About

Migration is Beautiful is a digital humanities project drawn from the holdings of the Mujeres Latinas collections preserved in the Iowa Women’s Archives in the University of Iowa Libraries. The Migration is Beautiful website highlights the journeys Latinas and Latinos made to Iowa and situates the contributions of Latino communities within a broader understanding of Iowa’s history of migration and civil rights activism.

In its title and imagery Migration is Beautiful echoes the spirit and work of American artist Favianna Rodriguez. In Rodriguez's art, the monarch butterfly symbolizes migration as a natural occurrence of central importance to the human experience through time and space. Each year, the monarch butterfly begins its journey in the Michoacán region of central Mexico, a key point of departure for many early twentieth-century Mexican immigrants to Iowa and the Midwest. Like the monarch butterfly, their migration al norte was often circular and multi-generational.

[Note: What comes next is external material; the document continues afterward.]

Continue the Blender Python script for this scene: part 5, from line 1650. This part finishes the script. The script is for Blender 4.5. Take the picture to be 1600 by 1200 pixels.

Migration is Beautiful developed from the Mujeres Latinas Project, which started in 2005 at the Iowa Women’s Archives to collect and preserve primary source materials about the history of Latinas and their families in Iowa. Between 2005 and 2007, UI students and staff recorded over 100 oral history interviews for the Mujeres Latinas Project. In addition to donating their oral histories, many Latino families generously donated letters, memoirs, and photographs to the Iowa Women’s Archives. By combining these materials with historical sources, we can begin to fill gaps in the historical record. A new narrative emerges that integrates the contributions of Latinas and their families into Iowa history.

The Migration is Beautiful website was developed by the Iowa Women's Archives between 2014 and 2016 in partnership with the League of United Latin American Citizens, LULAC Council 10 in Davenport, IowaIn 2015, the national president of the League of United Latin American Citizens (LULAC), Roger Rocha Jr., visited the Iowa Women's Archives and invited IWA staff to bring a display of Iowa Latina/Latino history to the national LULAC convention in Washington, D.C., where the website was officially launched in July 2016.